La idea de que los países pobres pueden encontrar una salida en el Comercio Justo no es aplicable a las naciones cuyos indicadores sociales son los peores que se registran en el mundo. La razón es que para participar de esta “justicia comercial” es imprescindible tener un mercado capaz de producir volúmenes considerables como los que demanda el primer mundo. Los países más pobres del orbe tienen economías de subsistencia. En el mejor de los casos, su agricultura apenas cubre sus necesidades alimentarias. Si nadie los ayuda a desarrollarse, no hay forma de que puedan sumarse al Comercio Justo. Un ejemplo claro de este fenómeno es que en África sólo 32 de los 54 países del continente participan en el sistema. La región subsahariana prácticamente no tiene representantes y en la mayoría de las naciones que participan del Comercio Justo apenas se registran una o dos certificaciones, contra las 127 que hay en Colombia, o las 14 existentes en una potencia económica como es China.  

Quinoa, el problema del éxito

El mito neoliberal plantea que si en un país la economía crece, la población mejora su calidad de vida. El Comercio Justo apoya esa tesis y por eso premia a quienes mejoran su productividad con la idea de que a mayor producción en las unidades de trabajo, mayor será el beneficio para los pequeños agricultores que reciben un pago justo. 
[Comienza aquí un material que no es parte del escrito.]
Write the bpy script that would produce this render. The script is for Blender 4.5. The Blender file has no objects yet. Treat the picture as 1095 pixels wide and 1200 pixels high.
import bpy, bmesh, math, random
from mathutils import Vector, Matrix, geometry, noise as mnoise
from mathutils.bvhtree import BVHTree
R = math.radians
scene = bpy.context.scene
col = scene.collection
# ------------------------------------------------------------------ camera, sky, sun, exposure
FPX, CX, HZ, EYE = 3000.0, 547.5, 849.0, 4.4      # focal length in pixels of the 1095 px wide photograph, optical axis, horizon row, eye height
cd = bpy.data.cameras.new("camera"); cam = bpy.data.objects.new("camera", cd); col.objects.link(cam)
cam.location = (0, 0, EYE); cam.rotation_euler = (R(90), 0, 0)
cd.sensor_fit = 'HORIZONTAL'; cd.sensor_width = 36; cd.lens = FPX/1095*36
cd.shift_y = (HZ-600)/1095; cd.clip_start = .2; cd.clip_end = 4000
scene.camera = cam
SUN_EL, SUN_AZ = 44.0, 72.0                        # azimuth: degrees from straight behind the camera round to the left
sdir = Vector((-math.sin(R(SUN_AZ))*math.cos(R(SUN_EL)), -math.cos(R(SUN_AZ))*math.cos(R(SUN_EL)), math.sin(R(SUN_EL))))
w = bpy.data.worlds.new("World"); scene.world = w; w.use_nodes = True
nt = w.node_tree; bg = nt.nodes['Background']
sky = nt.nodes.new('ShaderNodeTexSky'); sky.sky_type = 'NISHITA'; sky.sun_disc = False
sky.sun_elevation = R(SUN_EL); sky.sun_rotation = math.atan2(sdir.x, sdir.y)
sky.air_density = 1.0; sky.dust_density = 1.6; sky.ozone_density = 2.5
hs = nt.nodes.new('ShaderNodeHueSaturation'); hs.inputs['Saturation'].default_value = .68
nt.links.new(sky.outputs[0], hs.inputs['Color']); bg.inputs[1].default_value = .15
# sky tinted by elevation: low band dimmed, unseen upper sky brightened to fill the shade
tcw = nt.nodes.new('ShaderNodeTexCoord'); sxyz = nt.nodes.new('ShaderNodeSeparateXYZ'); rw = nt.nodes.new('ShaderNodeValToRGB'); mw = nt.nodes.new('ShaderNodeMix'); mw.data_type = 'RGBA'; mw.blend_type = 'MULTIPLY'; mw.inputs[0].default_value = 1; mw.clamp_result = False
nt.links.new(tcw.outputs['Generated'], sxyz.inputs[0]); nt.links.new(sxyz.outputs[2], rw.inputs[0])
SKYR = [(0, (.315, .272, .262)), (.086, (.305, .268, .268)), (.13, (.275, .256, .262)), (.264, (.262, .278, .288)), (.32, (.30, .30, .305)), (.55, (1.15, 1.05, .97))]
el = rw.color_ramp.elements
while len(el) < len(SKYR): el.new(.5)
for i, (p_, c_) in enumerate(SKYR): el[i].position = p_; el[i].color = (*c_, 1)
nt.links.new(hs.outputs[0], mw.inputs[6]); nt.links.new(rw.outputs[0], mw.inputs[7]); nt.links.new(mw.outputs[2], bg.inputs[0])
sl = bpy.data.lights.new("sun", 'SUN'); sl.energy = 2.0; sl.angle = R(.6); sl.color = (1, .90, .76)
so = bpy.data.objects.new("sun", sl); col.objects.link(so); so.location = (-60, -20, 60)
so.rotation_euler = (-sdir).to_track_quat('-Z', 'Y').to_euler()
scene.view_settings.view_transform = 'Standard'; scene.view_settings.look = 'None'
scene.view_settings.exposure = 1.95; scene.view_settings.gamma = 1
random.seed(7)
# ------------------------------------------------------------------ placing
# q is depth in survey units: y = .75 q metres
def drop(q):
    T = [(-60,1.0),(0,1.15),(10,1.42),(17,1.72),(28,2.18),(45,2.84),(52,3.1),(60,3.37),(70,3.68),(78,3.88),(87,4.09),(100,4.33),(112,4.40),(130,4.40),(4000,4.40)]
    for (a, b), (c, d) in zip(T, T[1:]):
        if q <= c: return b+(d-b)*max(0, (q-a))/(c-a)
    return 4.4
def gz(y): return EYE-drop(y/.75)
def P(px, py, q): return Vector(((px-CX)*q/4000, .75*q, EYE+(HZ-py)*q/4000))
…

Pero en un sistema como el capitalista, basado en la obtención del mayor lucro posible, el resultado suele ser distinto al esperado. Con el boom de la exportación de la quinoa desde Bolivia y Perú al mundo, quedó demostrado que obedecer a la demanda para desarrollar un cultivo puede traer más problemas que soluciones. La exportación masiva del producto ocasionó que su precio aumentara diez veces en el mercado interno entre 2009 y 2013. El resultado fue que la población más pobre tuvo problemas para alimentarse al encarecerse el principal insumo de su dieta, hubo conflictos entre campesinos por la tenencia de la tierra, y los exportadores se quedaron con la mayor rentabilidad.

*Periodista. Integrante del Instituto para la Producción Popular.